Maximize capability Z = f(X) (1)

subject to:

A [X] £ b, where bold letters represent vectors and matrices. (2)

Let the X vector represent the design parameters of the weapon system and the Capability (Z) be a function of X. Let b_i (one of the elements of the vector b) be the upper limit on the cost the program is willing to spend. So the ith constraint is the cost constraint. Then, if we vary only the value of b_i from a lowest value (for sensitivity purposes) over 4 specific values to a high value (again, for sensitivity purposes and as long as the problem remains feasible), we can get a (notional) relationship (not a function) like the following.

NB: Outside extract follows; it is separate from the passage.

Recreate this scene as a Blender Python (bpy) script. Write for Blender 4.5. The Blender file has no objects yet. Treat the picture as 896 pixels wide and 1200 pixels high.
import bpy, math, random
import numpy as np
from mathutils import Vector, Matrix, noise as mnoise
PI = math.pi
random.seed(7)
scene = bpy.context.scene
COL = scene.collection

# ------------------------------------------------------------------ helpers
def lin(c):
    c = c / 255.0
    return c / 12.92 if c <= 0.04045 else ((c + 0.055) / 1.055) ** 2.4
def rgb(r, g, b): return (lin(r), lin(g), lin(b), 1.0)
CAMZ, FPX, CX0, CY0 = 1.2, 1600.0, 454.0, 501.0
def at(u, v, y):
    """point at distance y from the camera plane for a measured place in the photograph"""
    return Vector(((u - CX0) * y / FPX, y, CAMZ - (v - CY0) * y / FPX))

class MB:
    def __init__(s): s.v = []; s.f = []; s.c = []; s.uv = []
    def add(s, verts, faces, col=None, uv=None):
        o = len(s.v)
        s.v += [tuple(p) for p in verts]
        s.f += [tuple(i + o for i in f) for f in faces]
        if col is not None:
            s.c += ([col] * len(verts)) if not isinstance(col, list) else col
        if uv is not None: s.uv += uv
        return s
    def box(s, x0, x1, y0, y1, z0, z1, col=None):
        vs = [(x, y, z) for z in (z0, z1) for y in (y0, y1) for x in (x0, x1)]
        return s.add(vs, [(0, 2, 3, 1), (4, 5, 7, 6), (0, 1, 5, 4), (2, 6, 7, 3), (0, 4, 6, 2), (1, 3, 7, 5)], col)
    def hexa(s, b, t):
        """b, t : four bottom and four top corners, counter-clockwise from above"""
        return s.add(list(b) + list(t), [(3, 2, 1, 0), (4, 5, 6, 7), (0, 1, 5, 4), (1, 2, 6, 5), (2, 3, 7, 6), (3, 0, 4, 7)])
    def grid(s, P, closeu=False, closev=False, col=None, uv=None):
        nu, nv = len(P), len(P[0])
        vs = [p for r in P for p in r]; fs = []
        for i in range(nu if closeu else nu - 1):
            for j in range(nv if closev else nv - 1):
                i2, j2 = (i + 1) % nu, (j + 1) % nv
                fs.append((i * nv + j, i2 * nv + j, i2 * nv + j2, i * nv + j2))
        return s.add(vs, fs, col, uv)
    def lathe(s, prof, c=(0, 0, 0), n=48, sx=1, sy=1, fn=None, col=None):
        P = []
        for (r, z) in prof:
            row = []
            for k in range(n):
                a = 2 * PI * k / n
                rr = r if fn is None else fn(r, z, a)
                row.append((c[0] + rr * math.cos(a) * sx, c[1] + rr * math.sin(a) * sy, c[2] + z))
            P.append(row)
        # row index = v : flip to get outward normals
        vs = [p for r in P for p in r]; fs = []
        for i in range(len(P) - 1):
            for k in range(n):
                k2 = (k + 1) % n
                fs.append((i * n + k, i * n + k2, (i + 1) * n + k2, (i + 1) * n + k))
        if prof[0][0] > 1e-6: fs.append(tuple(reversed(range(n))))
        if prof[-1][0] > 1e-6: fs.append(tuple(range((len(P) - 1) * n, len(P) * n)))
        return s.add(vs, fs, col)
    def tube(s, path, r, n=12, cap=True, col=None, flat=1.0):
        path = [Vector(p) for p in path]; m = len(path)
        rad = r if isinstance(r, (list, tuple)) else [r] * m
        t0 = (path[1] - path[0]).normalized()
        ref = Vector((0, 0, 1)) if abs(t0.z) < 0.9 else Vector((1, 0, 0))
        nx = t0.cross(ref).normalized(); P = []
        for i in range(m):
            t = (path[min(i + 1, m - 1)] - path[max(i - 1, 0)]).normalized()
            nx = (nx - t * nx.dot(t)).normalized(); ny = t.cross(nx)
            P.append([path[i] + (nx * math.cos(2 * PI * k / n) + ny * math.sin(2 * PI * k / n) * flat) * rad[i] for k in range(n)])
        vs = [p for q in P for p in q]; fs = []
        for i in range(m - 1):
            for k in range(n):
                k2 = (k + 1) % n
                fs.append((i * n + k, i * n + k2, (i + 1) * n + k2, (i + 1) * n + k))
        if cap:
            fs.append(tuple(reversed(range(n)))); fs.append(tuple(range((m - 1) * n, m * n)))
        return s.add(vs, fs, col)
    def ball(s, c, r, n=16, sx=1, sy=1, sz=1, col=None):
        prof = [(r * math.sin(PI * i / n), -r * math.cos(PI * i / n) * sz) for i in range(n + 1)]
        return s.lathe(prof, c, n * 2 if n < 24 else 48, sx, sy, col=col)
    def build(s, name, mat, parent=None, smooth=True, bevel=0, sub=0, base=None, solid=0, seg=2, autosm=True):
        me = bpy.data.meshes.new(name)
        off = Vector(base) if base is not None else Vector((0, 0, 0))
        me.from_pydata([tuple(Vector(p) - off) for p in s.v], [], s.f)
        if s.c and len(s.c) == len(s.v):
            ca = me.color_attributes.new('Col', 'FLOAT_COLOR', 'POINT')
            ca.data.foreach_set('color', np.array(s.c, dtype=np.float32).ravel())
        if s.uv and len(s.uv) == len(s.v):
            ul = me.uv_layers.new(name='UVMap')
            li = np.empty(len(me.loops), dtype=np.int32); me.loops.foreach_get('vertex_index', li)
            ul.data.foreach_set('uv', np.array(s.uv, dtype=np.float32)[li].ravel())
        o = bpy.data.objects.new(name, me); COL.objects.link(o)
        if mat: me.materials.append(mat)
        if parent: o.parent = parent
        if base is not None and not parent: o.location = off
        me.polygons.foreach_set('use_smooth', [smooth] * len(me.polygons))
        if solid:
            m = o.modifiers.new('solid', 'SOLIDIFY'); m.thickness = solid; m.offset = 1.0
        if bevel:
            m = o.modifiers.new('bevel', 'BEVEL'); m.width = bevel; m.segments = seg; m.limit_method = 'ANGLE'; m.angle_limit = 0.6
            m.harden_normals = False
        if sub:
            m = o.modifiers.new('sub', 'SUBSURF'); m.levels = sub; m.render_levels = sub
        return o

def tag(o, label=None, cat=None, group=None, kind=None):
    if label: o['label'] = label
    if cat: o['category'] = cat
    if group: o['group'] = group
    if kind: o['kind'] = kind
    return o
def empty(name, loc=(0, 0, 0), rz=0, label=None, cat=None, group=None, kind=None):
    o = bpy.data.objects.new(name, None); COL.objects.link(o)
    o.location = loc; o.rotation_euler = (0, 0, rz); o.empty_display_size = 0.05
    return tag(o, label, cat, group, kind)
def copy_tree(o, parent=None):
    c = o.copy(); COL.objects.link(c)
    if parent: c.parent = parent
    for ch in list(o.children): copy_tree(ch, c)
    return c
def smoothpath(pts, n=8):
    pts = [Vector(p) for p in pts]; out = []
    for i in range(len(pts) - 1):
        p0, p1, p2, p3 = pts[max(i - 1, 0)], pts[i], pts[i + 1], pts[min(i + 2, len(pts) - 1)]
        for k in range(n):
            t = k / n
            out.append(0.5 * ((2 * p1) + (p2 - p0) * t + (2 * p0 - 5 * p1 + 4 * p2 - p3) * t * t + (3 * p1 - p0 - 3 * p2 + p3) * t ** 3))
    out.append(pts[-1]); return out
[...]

Figure 4: Capability vs. Cost

We can show with this type of analysis that, as the cost constraint is relaxed, we can obtain more (or, no less) capability from the resulting designs. Because of the properties of linear optimization, the capability will never decrease as the upper limit on cost increases. Again, this doesn’t mean that cost is an independent variable. Look at the constraint equations (2)…cost (b_i) is a function of the X independent variables.

We could also optimize by minimizing cost subject to a minimum level of capability to achieve. But, in this case too, the cost objective function would be a function of the design parameters — cost would still be a dependent variable.

We could also approach the problem without optimization. If we simply look at several designs that give us various levels of capability and each design has a cost associated with that design (again, cost is dependent), we would have the situation depicted in Figure 5.

Figure 5: Various System Designs

Now, we could plot Capability vs. Cost. As shown in Figure 6.

Figure 6: Non-optimized Designs

In the case of Figure 6, we have not optimized the design (maximized capability subject to a cost constraint) so it is possible that we have picked a design that is more capable and less expensive than other designs (Design 2 vs. Design 3).

Also, it is possible that we could examine another Design (say Design 7) that has the same cost at Design 2 but has the capability of Design n. This is shown in Figure 7.

Figure 7: Incorporation of Design 7

This shows that Cost 2 can have more than one capability. This is the case I made earlier in Figure 3 showing a relation. Again, it can’t be a function and cost can’t be an independent variable.

Bottom Line

We analysts can show (and decision makers should expect us to provide) the relationship of designs and capabilities to increasing and decreasing costs. But, cost is not an independent variable…so quit using the term CAIV. I encourage the CAIV community to write articles responding to my rantings.

REFERENCES

(1) Protter, M.H., Morrey, Jr., C.B., College Calculus with Analytic Geometry, 2nd Edition, Addison Wesley Publishing Co., 1970.

(2) Thomas, Jr., G.B., Calculus and Analytic Geometry, Addison Wesley Publishing Co., 1972.